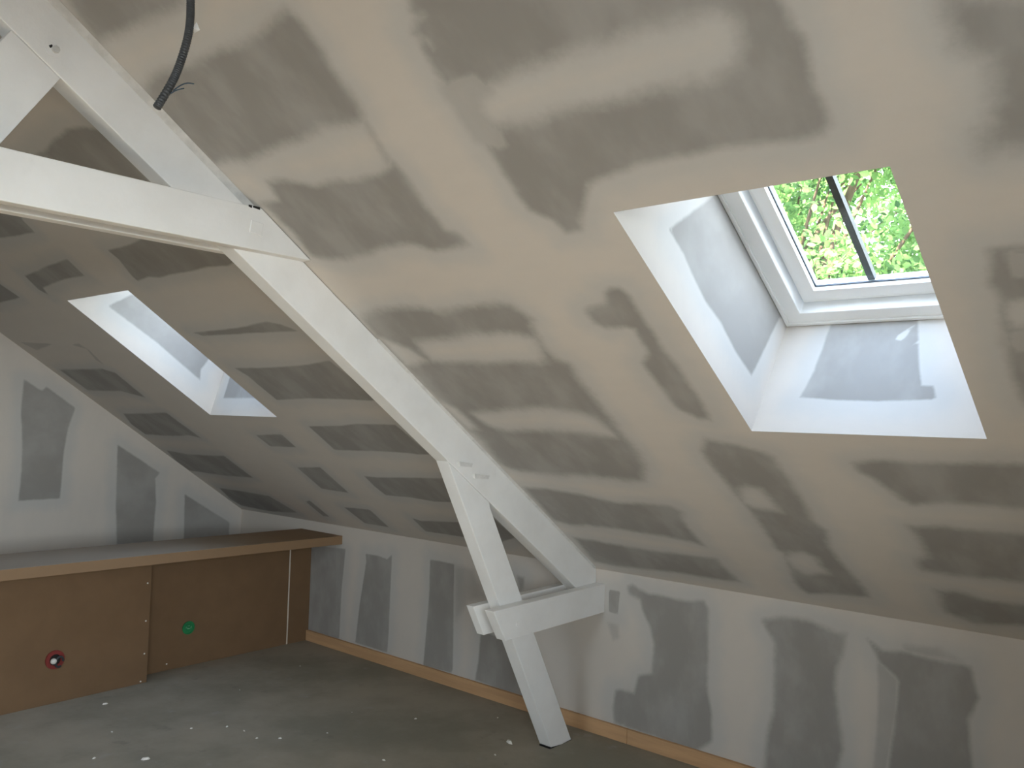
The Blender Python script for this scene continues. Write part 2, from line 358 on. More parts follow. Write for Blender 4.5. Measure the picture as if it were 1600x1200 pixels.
def make_glass():
    m = bpy.data.materials.new('clear window glass')
    m.use_nodes = True
    nt = m.node_tree
    nt.nodes.clear()
    out = node(nt, 'ShaderNodeOutputMaterial')
    tr = node(nt, 'ShaderNodeBsdfTransparent')
    tr.inputs[0].default_value = (0.97, 0.99, 0.98, 1)
    gl = node(nt, 'ShaderNodeBsdfGlossy')
    gl.inputs['Roughness'].default_value = 0.02
    mx = node(nt, 'ShaderNodeMixShader')
    mx.inputs[0].default_value = 0.05
    nt.links.new(tr.outputs[0], mx.inputs[1])
    nt.links.new(gl.outputs[0], mx.inputs[2])
    nt.links.new(mx.outputs[0], out.inputs[0])
    return m


def make_leaf():
    m = bpy.data.materials.new('fresh green leaf')
    m.use_nodes = True
    nt = m.node_tree
    nt.nodes.clear()
    out = node(nt, 'ShaderNodeOutputMaterial')
    at = node(nt, 'ShaderNodeAttribute', attribute_name='tint').outputs['Fac']
    col = mix(nt, smooth(nt, at, 0.0, 0.75), (0.045, 0.105, 0.042), (0.20, 0.345, 0.11))
    col = mix(nt, smooth(nt, at, 0.86, 0.97), col, (0.42, 0.50, 0.26))  # palest leaves put sunlit highlights into the colour
    df = node(nt, 'ShaderNodeBsdfDiffuse')
    tl = node(nt, 'ShaderNodeBsdfTranslucent')
    nt.links.new(col, df.inputs[0])
    nt.links.new(col, tl.inputs[0])
    mx = node(nt, 'ShaderNodeMixShader')
    mx.inputs[0].default_value = 0.5
    nt.links.new(df.outputs[0], mx.inputs[1])
    nt.links.new(tl.outputs[0], mx.inputs[2])
    nt.links.new(mx.outputs[0], out.inputs[0])
    return m


M_SLAB = make_slab_mat()
M_FLOOR = make_floor_mat()
M_GLASS = make_glass()
M_LEAF = make_leaf()


# ---------------------------------------------------------------- mesh helpers
def tag(o, label=None, cat=None, group=None, kind=None):
    for k, v in (('label', label), ('category', cat), ('group', group), ('kind', kind)):
        if v:
            o[k] = v
    return o


def mesh_obj(name, verts, faces, mat, parent=None, smooth_shade=False):
    me = bpy.data.meshes.new(name)
    me.from_pydata([tuple(v) for v in verts], [], faces)
    me.update()
    if mat:
        me.materials.append(mat)
    if smooth_shade:
        for f in me.polygons:
            f.use_smooth = True
    o = bpy.data.objects.new(name, me)
    COL.objects.link(o)
    if parent:
        o.parent = parent
        o.matrix_parent_inverse = parent.matrix_world.inverted()
    return o


def empty(name, loc):
    o = bpy.data.objects.new(name, None)
    COL.objects.link(o)
    o.location = loc
    o.matrix_world = Matrix.Translation(loc)
    o.empty_display_size = 0.1
    return o


def add_bevel(o, w=0.003, seg=2):
    b = o.modifiers.new('edge', 'BEVEL')
    b.width = w
    b.segments = seg
    b.limit_method = 'ANGLE'
    return o


def fix_normals(o):
    import bmesh
    bm = bmesh.new()
    bm.from_mesh(o.data)
    bmesh.ops.recalc_face_normals(bm, faces=bm.faces)
    bm.to_mesh(o.data)
    bm.free()
    return o


def prism(name, pts, f, a, b, mat, parent=None, bevel=0.0):
    """closed polygon pts=(u,v) swept from depth a to depth b; f(u,v,w) -> world"""
    n = len(pts)
    vs = [f(u, v, a) for u, v in pts] + [f(u, v, b) for u, v in pts]
    fs = [tuple(range(n)), tuple(range(2 * n - 1, n - 1, -1))]
    fs += [(i, (i + 1) % n, n + (i + 1) % n, n + i) for i in range(n)]
    o = fix_normals(mesh_obj(name, vs, fs, mat, parent))
    if bevel:
        add_bevel(o, bevel)
    return o


def box(name, lo, hi, mat, parent=None, bevel=0.0):
    (x0, y0, z0), (x1, y1, z1) = lo, hi
    return prism(name, [(x0, y0), (x1, y0), (x1, y1), (x0, y1)], lambda u, v, w: (u, v, w), z0, z1, mat, parent, bevel)


def ring(name, outer, inner, f, a, b, mat, parent=None, bevel=0.0):
    """rectangular frame; outer/inner = (u0,u1,v0,v1)"""
    def c(r):
        return [(r[0], r[2]), (r[1], r[2]), (r[1], r[3]), (r[0], r[3])]
    vs = []
    for w in (a, b):
        vs += [f(u, v, w) for u, v in c(outer)] + [f(u, v, w) for u, v in c(inner)]
    fs = []
    for i in range(4):
        j = (i + 1) % 4
        fs += [(i, j, 4 + j, 4 + i), (8 + i, 12 + i, 12 + j, 8 + j), (i, 8 + i, 8 + j, j), (4 + i, 4 + j, 12 + j, 12 + i)]
    o = fix_normals(mesh_obj(name, vs, fs, mat, parent))
    if bevel:
        add_bevel(o, bevel)
    return o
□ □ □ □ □
TASK INSTRUCTIONS: Transcribe the material exactly, leaving every picture out.

RESULT OF THIS TASK:
The Blender Python script for this scene continues. Write part 2, from line 358 on. More parts follow. Write for Blender 4.5. Measure the picture as if it were 1600x1200 pixels.
def make_glass():
    m = bpy.data.materials.new('clear window glass')
    m.use_nodes = True
    nt = m.node_tree
    nt.nodes.clear()
    out = node(nt, 'ShaderNodeOutputMaterial')
    tr = node(nt, 'ShaderNodeBsdfTransparent')
    tr.inputs[0].default_value = (0.97, 0.99, 0.98, 1)
    gl = node(nt, 'ShaderNodeBsdfGlossy')
    gl.inputs['Roughness'].default_value = 0.02
    mx = node(nt, 'ShaderNodeMixShader')
    mx.inputs[0].default_value = 0.05
    nt.links.new(tr.outputs[0], mx.inputs[1])
    nt.links.new(gl.outputs[0], mx.inputs[2])
    nt.links.new(mx.outputs[0], out.inputs[0])
    return m


def make_leaf():
    m = bpy.data.materials.new('fresh green leaf')
    m.use_nodes = True
    nt = m.node_tree
    nt.nodes.clear()
    out = node(nt, 'ShaderNodeOutputMaterial')
    at = node(nt, 'ShaderNodeAttribute', attribute_name='tint').outputs['Fac']
    col = mix(nt, smooth(nt, at, 0.0, 0.75), (0.045, 0.105, 0.042), (0.20, 0.345, 0.11))
    col = mix(nt, smooth(nt, at, 0.86, 0.97), col, (0.42, 0.50, 0.26))  # palest leaves put sunlit highlights into the colour
    df = node(nt, 'ShaderNodeBsdfDiffuse')
    tl = node(nt, 'ShaderNodeBsdfTranslucent')
    nt.links.new(col, df.inputs[0])
    nt.links.new(col, tl.inputs[0])
    mx = node(nt, 'ShaderNodeMixShader')
    mx.inputs[0].default_value = 0.5
    nt.links.new(df.outputs[0], mx.inputs[1])
    nt.links.new(tl.outputs[0], mx.inputs[2])
    nt.links.new(mx.outputs[0], out.inputs[0])
    return m


M_SLAB = make_slab_mat()
M_FLOOR = make_floor_mat()
M_GLASS = make_glass()
M_LEAF = make_leaf()


# ---------------------------------------------------------------- mesh helpers
def tag(o, label=None, cat=None, group=None, kind=None):
    for k, v in (('label', label), ('category', cat), ('group', group), ('kind', kind)):
        if v:
            o[k] = v
    return o


def mesh_obj(name, verts, faces, mat, parent=None, smooth_shade=False):
    me = bpy.data.meshes.new(name)
    me.from_pydata([tuple(v) for v in verts], [], faces)
    me.update()
    if mat:
        me.materials.append(mat)
    if smooth_shade:
        for f in me.polygons:
            f.use_smooth = True
    o = bpy.data.objects.new(name, me)
    COL.objects.link(o)
    if parent:
        o.parent = parent
        o.matrix_parent_inverse = parent.matrix_world.inverted()
    return o


def empty(name, loc):
    o = bpy.data.objects.new(name, None)
    COL.objects.link(o)
    o.location = loc
    o.matrix_world = Matrix.Translation(loc)
    o.empty_display_size = 0.1
    return o


def add_bevel(o, w=0.003, seg=2):
    b = o.modifiers.new('edge', 'BEVEL')
    b.width = w
    b.segments = seg
    b.limit_method = 'ANGLE'
    return o


def fix_normals(o):
    import bmesh
    bm = bmesh.new()
    bm.from_mesh(o.data)
    bmesh.ops.recalc_face_normals(bm, faces=bm.faces)
    bm.to_mesh(o.data)
    bm.free()
    return o


def prism(name, pts, f, a, b, mat, parent=None, bevel=0.0):
    """closed polygon pts=(u,v) swept from depth a to depth b; f(u,v,w) -> world"""
    n = len(pts)
    vs = [f(u, v, a) for u, v in pts] + [f(u, v, b) for u, v in pts]
    fs = [tuple(range(n)), tuple(range(2 * n - 1, n - 1, -1))]
    fs += [(i, (i + 1) % n, n + (i + 1) % n, n + i) for i in range(n)]
    o = fix_normals(mesh_obj(name, vs, fs, mat, parent))
    if bevel:
        add_bevel(o, bevel)
    return o


def box(name, lo, hi, mat, parent=None, bevel=0.0):
    (x0, y0, z0), (x1, y1, z1) = lo, hi
    return prism(name, [(x0, y0), (x1, y0), (x1, y1), (x0, y1)], lambda u, v, w: (u, v, w), z0, z1, mat, parent, bevel)


def ring(name, outer, inner, f, a, b, mat, parent=None, bevel=0.0):
    """rectangular frame; outer/inner = (u0,u1,v0,v1)"""
    def c(r):
        return [(r[0], r[2]), (r[1], r[2]), (r[1], r[3]), (r[0], r[3])]
    vs = []
    for w in (a, b):
        vs += [f(u, v, w) for u, v in c(outer)] + [f(u, v, w) for u, v in c(inner)]
    fs = []
    for i in range(4):
        j = (i + 1) % 4
        fs += [(i, j, 4 + j, 4 + i), (8 + i, 12 + i, 12 + j, 8 + j), (i, 8 + i, 8 + j, j), (4 + i, 4 + j, 12 + j, 12 + i)]
    o = fix_normals(mesh_obj(name, vs, fs, mat, parent))
    if bevel:
        add_bevel(o, bevel)
    return o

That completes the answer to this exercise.